POV-Ray : Newsgroups : povray.off-topic : Probability question : Re: Probability question Server Time
4 Sep 2024 17:17:03 EDT (-0400)
  Re: Probability question  
From: Kevin Wampler
Date: 9 Feb 2010 11:42:04
Message: <4b71905c@news.povray.org>
Invisible wrote:
> Oh, I see. I thought it was going to say something more insightful than 
> that. (How the hell do you compute a limit or an integral anyway?)

Ahh, no nothing more insightful, just that it did address the major 
points you were worrying about.

Also, I'll assume you mean "how do you numerically compute a limit or 
integral?":

If it's a limit, just compute it for numbers as close as possible to the 
limiting value (or really really big numbers if the limiting value is 
infinite).  The closer (or the bigger) the number you compute it for the 
closer your answer will be.

If it's an integral do something like this: 
http://en.wikipedia.org/wiki/Riemann_sum

> But you can't compute an infinite product.

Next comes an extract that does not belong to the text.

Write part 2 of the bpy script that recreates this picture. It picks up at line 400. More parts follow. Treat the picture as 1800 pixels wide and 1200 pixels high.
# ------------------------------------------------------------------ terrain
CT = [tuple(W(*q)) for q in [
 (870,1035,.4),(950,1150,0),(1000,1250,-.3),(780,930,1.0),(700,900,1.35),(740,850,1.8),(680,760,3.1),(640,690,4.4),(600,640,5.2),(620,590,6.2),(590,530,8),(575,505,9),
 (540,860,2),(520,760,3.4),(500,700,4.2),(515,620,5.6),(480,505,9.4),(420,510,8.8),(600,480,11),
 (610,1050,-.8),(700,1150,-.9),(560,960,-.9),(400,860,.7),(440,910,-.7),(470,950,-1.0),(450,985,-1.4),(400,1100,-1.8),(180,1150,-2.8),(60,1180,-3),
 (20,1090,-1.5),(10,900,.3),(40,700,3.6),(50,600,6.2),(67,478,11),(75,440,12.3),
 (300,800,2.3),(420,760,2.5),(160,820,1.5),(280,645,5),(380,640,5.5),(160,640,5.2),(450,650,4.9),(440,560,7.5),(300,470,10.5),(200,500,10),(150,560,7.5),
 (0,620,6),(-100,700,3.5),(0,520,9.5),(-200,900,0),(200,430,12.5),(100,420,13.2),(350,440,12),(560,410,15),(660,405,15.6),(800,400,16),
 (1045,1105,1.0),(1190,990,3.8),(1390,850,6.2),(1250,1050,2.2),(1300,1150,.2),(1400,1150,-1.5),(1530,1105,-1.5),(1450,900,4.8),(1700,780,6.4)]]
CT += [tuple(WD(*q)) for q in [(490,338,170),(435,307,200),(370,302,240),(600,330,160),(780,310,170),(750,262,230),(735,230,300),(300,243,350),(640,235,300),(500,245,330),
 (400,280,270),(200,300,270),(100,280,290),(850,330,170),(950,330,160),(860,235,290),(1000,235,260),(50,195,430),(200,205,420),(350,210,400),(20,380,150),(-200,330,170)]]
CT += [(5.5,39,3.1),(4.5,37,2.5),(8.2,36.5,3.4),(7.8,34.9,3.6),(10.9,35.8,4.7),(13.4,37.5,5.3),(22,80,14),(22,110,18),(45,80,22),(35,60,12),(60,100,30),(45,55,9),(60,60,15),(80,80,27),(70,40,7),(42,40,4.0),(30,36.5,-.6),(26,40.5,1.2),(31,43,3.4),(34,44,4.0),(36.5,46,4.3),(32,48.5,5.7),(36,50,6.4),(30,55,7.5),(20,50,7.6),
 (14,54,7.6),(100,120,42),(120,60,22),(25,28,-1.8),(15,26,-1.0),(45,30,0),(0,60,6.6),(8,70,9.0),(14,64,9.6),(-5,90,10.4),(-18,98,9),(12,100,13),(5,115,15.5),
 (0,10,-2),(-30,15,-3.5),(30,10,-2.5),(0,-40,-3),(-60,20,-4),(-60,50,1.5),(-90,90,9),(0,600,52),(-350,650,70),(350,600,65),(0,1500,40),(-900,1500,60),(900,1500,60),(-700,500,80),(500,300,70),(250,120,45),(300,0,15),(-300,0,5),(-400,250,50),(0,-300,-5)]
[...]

If the product converges (which it does, otherwise you couldn't define a 
number/function with it) then you can by definition get an arbitrarily 
good approximation by computing the product of the first n terms for a 
large enough n.

You might want to read up on these, they're pretty much fundamental to 
all of calculus and many many other ways of defining things over the 
real (or complex) numbers (Taylor expansions, Fourier series, numeric 
optimization and root finding, etc.):

http://en.wikipedia.org/wiki/Limit_(mathematics)
http://en.wikipedia.org/wiki/Limit_of_a_sequence

Out of curiosity have you ever had a calculus class?  I'd think that 
these things should have been covered there, and it makes me wonder if 
maybe the UK curriculum is somewhat different that what I'm used to.